The recipient is selected by members of the Award Committee, including Tahia Abdel Nasser, assistant professor of English and comparative literature of AUC; Shereen Abouelnaga, professor of English literature at Cairo University; Mona Tolba, associate professor of Arabic literature in Ain Shams University; Humphrey Davies, renowned translator of Arabic fiction, historical and classical texts at AUC; and Rasheed El Enany, emeritus professor of modern Arabic literature from the University of Exeter.

The judges recognized the significance of the novel’s new portrayal of the everyday lives of Palestinians that is often masked by politics. “Huzama Habayeb writes about the human condition through her portrayal of women and Palestinian camp life in all its dehumanizing harshness with distinctive originality, empathy and craft,” El Enany noted. “It is not about the political cause, the resistance, the dream of return. It is rather about ordinary Palestinians, whose lives goes on meanwhile, unnoticed and unrecorded, in the background, while the high dramas of politics occupy center-stage.”.

The novel’s title in Arabic, Mukhmal, which translates to velvet, serves as a central motif in the novel’s representation of the struggle of its characters and Arab women. Abdel Nasser addressed the main character, Hawwa, as she escapes the confined life of a camp to work at a seamstress shop, walking through alleys of Amman. “Velvet takes on meanings through descriptions of all its varieties and the variety of fabrics on Hawwa’s tours of the shops and market in the camp where she inspects the rolls of fabric, plain, printed, and embroidered,” said Abdel Nasser.

The novel was a way for Habayeb to reflect and inform her own identity as a Palestinian woman and daughter of a refugee. “My story rises up on a lofty tower of losses and derives its legitimacy from a staggering legacy of loss, and more loss,” she said. “Velvet came to me in the form of a sudden assault on my senses.”

The novel deviates away from the often explicitly portrayed Palestinian struggle, but does not ignore its existence or that of conflict and crisis. Rather, it conveys this alternatively, revealing the truth of how events unfolded and how they have affected gender relations. “I carried the nation as an idea, the imagined nation, and went about life on a long and exhausting road,” Habayeb reflected. “On the way, I stumbled and got up. On the way, I lost many houses, each one of which I tried to make into a nation or something similar. Only one thing in the journey of successive loss that I kept from loss: the story! The story was proof that I existed once.”

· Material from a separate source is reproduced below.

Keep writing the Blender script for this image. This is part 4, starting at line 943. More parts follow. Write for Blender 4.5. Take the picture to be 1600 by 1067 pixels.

Habayeb started writing short stories, poetry and news and magazine articles as a student during her years at Kuwait University, where she studied English literature. After the Gulf War in 1990, Habayeb relocated to Jordan, where she published her first collection, al-Rajul alladhi yatakarrar (The Man Who Is Repeated) in 1992, for which she was awarded the Short Story Prize for Young Writers in 1993.

Velvet is Habayeb’s third published novel, after Asl al-hawa (Root of Passion) in 2007, and Qabla an Tanama al-Malika (Before The Queen Falls Asleep). In 1994, her second collection, al-Tuffahat al-ba’ida (The Distant Apples), was published and received critical praise. In the same year, she was awarded the Short Story Prize in Amman, the highest recognition prize from the Jordanian Writers Society. In 1997, her third collection, Shaklun li-l-ghiyab (Form of Absence), was published, further cementing her status as a prominent short-story titer in the 1990s Palestine/Jordan literary scene. Her fourth collection, Laylun ahla(A More Beautiful Night), was published in 2001. In addition to her novels and short stories, she published a poetry collection, Istijda’ (Begging) in 2009.

Since 1996, AUC Press has annually presented the Naguib Mahfouz Medal for Literature on December 11 -- Naguib Mahfouz’s birthday -- to the best contemporary novel published in Arabic. The award-winning book is translated and published by AUC Press in an English-language edition in Cairo, New York and London.